WHAT IS REQUIRED:
Return the lines exactly as they stand, from the first of the material through the line containing "col = scene.collection".

--- Start of MATERIAL TO PROCESS ---

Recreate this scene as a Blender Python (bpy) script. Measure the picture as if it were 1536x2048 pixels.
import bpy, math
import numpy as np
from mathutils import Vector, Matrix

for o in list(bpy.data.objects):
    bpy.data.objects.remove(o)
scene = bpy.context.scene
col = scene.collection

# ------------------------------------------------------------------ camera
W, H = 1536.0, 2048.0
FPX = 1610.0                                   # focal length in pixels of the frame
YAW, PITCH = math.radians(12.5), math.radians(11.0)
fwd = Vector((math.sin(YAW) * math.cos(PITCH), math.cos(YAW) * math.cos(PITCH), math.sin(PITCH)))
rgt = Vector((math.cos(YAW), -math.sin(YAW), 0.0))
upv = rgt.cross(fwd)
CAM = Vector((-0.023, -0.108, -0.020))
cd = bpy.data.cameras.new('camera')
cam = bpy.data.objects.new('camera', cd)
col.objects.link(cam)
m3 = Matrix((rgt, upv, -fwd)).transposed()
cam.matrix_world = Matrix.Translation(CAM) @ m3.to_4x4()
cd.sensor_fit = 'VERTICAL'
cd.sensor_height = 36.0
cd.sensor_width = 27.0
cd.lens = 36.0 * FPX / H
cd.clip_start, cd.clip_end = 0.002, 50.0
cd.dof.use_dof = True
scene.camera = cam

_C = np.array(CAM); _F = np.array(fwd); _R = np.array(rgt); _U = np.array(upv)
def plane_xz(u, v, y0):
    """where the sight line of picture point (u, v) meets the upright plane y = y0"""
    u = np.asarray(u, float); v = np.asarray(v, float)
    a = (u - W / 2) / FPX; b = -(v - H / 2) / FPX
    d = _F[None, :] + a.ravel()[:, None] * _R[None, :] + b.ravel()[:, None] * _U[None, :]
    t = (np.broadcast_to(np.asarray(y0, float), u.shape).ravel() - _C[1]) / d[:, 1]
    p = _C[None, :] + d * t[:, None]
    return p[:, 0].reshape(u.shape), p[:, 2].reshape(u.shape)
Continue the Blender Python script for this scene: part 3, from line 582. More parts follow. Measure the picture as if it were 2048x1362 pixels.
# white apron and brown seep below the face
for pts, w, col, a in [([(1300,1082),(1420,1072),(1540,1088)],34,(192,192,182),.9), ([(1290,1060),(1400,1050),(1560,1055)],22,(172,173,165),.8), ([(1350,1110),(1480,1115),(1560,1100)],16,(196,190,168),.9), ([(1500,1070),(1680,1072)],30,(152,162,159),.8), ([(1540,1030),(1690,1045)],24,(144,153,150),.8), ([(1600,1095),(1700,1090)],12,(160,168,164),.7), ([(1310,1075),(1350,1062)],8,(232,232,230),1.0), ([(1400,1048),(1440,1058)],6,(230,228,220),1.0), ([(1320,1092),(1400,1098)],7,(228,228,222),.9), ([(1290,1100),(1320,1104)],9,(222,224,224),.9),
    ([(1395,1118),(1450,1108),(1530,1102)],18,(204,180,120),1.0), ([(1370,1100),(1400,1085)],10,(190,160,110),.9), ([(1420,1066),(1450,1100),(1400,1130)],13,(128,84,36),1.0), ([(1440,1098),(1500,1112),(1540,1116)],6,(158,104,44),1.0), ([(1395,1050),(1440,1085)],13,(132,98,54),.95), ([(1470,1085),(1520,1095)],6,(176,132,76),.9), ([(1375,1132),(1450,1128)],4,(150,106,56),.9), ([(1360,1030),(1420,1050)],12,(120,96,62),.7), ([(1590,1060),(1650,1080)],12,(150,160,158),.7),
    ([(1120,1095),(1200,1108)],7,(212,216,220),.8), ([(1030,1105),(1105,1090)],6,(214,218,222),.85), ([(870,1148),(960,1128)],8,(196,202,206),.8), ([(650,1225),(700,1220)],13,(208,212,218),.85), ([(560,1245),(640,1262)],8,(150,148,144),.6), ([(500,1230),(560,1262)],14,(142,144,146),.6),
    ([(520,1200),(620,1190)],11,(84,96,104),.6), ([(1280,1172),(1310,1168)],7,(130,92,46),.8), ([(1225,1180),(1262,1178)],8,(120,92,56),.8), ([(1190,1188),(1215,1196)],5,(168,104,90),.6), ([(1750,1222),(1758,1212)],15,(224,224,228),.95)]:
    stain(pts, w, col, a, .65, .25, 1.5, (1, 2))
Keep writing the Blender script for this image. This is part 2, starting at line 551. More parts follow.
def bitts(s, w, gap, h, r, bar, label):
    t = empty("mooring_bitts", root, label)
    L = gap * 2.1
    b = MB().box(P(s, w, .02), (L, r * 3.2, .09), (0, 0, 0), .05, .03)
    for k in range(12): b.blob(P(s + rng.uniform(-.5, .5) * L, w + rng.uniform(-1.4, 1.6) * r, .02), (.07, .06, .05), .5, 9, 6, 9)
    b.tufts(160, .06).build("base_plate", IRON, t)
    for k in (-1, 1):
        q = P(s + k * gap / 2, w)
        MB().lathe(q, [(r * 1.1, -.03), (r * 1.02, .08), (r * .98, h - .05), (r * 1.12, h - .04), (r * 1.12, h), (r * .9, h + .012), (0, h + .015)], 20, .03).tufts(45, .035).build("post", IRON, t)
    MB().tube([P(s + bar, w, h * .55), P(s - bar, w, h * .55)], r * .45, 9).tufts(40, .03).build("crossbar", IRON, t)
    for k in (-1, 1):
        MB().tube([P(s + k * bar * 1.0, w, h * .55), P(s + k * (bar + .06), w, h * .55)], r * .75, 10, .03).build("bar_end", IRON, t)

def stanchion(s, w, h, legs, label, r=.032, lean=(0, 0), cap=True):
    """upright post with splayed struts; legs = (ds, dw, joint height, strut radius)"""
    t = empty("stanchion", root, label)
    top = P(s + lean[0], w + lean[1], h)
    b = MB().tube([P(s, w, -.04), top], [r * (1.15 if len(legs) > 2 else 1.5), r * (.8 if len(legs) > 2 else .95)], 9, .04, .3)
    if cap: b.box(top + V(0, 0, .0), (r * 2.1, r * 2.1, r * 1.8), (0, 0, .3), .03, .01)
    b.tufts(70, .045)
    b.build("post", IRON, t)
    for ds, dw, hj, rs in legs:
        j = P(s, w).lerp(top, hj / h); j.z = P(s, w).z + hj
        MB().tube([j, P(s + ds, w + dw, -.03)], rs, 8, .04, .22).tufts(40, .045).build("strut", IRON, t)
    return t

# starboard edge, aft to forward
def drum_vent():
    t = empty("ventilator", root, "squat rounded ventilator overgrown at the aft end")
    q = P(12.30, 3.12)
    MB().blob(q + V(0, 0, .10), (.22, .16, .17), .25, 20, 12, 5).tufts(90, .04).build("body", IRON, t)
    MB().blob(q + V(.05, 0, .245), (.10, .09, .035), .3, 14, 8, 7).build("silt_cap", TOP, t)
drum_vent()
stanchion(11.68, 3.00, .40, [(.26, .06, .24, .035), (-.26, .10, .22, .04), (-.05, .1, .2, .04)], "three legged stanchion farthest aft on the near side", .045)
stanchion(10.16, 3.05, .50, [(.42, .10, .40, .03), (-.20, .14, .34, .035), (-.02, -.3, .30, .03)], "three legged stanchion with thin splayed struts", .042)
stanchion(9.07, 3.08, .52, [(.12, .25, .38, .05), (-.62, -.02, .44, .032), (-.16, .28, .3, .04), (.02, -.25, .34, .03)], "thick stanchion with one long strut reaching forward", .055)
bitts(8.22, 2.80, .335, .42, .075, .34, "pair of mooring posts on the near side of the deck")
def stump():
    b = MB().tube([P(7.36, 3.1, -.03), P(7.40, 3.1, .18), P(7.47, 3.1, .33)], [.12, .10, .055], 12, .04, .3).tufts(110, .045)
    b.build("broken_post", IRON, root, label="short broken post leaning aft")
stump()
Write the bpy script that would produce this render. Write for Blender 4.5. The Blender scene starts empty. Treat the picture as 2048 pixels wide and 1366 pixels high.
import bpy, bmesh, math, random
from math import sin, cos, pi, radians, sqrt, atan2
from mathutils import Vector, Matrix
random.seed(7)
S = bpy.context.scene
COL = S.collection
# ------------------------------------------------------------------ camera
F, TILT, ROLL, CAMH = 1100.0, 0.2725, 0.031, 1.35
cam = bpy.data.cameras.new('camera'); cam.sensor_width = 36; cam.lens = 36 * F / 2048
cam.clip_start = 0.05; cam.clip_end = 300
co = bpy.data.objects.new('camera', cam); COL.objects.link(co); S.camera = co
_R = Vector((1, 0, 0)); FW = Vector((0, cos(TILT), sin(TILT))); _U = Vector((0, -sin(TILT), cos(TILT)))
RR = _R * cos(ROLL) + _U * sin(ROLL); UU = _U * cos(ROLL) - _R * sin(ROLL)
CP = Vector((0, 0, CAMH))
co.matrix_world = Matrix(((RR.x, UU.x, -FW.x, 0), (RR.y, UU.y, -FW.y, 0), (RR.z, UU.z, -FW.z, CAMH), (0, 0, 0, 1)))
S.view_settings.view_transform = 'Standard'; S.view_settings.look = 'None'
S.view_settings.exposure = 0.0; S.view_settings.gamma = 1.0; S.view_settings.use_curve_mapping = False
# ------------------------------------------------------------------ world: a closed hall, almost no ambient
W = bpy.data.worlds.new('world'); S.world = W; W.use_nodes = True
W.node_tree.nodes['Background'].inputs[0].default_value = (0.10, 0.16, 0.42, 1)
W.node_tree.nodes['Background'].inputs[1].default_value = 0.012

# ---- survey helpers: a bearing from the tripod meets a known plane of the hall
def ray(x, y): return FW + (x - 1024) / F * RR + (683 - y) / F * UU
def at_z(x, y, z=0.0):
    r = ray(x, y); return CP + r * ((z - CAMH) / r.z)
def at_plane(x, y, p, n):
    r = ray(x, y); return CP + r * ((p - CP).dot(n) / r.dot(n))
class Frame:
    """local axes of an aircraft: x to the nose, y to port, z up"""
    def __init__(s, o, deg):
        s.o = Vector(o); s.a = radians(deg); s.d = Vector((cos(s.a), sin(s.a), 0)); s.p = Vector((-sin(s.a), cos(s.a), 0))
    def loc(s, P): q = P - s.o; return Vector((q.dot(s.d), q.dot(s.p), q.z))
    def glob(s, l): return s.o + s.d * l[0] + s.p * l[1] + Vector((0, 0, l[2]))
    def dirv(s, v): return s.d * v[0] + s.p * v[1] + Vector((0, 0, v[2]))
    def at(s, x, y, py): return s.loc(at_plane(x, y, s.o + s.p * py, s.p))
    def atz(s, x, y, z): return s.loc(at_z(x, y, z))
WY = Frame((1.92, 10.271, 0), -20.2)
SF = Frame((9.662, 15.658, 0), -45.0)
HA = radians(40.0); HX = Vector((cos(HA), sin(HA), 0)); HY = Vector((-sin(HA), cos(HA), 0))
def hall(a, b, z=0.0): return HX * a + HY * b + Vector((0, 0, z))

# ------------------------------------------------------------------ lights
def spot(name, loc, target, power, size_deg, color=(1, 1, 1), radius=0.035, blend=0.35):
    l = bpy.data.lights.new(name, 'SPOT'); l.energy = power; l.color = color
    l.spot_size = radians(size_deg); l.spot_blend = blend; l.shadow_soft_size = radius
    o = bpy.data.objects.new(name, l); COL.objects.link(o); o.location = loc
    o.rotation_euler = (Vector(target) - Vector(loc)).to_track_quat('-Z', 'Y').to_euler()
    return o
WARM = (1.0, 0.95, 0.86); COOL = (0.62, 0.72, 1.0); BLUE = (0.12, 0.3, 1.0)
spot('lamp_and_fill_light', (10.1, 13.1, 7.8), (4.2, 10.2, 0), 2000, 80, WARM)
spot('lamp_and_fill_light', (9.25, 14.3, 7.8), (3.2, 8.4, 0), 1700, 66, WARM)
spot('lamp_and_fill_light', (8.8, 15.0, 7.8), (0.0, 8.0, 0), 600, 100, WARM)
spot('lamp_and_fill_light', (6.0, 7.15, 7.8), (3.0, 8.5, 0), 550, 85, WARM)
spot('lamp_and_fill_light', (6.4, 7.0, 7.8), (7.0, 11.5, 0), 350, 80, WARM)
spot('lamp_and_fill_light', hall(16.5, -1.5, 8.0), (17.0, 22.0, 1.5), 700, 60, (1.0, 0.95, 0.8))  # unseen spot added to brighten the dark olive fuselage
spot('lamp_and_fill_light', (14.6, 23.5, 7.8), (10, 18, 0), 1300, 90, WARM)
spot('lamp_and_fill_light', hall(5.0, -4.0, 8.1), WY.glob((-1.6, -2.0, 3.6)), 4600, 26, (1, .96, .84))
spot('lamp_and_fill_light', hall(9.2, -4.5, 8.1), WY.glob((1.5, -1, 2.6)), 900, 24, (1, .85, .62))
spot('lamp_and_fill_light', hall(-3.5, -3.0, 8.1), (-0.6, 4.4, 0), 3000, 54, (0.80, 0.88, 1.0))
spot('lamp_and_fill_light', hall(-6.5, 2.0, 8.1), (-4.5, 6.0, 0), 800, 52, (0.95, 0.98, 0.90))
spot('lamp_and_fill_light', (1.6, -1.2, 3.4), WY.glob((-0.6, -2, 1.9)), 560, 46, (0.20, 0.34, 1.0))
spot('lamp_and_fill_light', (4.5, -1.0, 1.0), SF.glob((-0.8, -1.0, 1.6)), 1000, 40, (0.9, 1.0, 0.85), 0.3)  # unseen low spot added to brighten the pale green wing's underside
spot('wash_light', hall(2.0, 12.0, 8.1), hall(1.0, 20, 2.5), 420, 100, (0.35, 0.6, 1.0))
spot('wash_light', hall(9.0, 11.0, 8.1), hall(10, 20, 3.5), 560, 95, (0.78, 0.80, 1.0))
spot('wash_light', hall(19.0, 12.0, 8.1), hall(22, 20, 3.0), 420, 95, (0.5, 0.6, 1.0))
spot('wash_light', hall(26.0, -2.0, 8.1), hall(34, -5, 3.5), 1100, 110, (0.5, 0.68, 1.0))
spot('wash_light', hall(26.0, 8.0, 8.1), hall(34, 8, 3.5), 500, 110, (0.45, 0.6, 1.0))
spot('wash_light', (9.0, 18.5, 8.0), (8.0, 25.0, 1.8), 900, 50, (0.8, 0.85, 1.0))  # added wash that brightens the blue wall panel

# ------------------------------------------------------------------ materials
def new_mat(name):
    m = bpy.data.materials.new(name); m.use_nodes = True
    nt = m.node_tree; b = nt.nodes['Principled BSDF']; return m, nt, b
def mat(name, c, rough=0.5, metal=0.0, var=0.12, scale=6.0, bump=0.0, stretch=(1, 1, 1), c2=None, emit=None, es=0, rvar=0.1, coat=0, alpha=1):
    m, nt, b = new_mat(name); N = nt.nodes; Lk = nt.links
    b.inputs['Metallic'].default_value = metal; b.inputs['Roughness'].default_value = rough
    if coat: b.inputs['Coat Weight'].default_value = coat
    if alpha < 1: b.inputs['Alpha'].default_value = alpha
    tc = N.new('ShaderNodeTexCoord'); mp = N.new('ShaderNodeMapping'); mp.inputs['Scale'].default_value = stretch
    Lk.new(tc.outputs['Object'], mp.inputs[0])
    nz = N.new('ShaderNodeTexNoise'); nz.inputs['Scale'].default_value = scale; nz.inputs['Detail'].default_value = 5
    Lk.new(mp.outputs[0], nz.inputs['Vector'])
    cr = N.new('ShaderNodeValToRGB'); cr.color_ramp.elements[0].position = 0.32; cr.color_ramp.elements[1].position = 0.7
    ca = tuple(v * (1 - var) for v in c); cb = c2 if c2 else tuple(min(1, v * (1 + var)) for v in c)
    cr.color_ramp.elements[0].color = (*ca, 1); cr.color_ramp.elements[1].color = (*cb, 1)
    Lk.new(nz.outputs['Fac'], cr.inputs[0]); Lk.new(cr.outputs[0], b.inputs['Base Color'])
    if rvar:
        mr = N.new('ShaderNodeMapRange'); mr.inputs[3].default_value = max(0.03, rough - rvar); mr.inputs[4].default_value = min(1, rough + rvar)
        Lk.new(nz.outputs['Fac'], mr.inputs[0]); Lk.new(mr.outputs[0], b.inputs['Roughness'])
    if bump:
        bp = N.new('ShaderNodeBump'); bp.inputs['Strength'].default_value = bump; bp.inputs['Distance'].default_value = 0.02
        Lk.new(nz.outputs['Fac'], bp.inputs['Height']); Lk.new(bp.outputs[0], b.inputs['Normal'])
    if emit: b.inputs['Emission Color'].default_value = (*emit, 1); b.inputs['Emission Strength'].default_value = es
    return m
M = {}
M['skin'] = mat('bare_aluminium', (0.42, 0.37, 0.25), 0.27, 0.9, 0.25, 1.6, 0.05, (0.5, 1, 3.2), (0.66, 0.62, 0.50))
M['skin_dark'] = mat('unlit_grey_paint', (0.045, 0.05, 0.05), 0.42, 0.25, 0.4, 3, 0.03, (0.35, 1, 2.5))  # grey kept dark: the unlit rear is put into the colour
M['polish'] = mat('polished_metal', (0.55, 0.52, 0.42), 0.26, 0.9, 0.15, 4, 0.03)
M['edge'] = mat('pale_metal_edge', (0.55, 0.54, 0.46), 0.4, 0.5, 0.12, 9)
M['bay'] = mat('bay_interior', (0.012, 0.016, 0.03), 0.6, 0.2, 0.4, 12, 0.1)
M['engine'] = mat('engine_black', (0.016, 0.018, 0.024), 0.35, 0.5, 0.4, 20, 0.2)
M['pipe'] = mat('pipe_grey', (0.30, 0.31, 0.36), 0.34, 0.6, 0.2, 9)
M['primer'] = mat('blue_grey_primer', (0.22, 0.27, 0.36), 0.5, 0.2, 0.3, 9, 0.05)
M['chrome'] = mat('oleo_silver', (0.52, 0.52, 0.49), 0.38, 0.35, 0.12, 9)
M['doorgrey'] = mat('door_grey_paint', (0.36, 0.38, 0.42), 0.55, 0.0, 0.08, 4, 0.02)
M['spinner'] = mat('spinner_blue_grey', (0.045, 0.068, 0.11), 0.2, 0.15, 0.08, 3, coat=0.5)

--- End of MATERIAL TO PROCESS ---

SOLUTION TO THE EXERCISE:
Recreate this scene as a Blender Python (bpy) script. Measure the picture as if it were 1536x2048 pixels.
import bpy, math
import numpy as np
from mathutils import Vector, Matrix

for o in list(bpy.data.objects):
    bpy.data.objects.remove(o)
scene = bpy.context.scene
col = scene.collection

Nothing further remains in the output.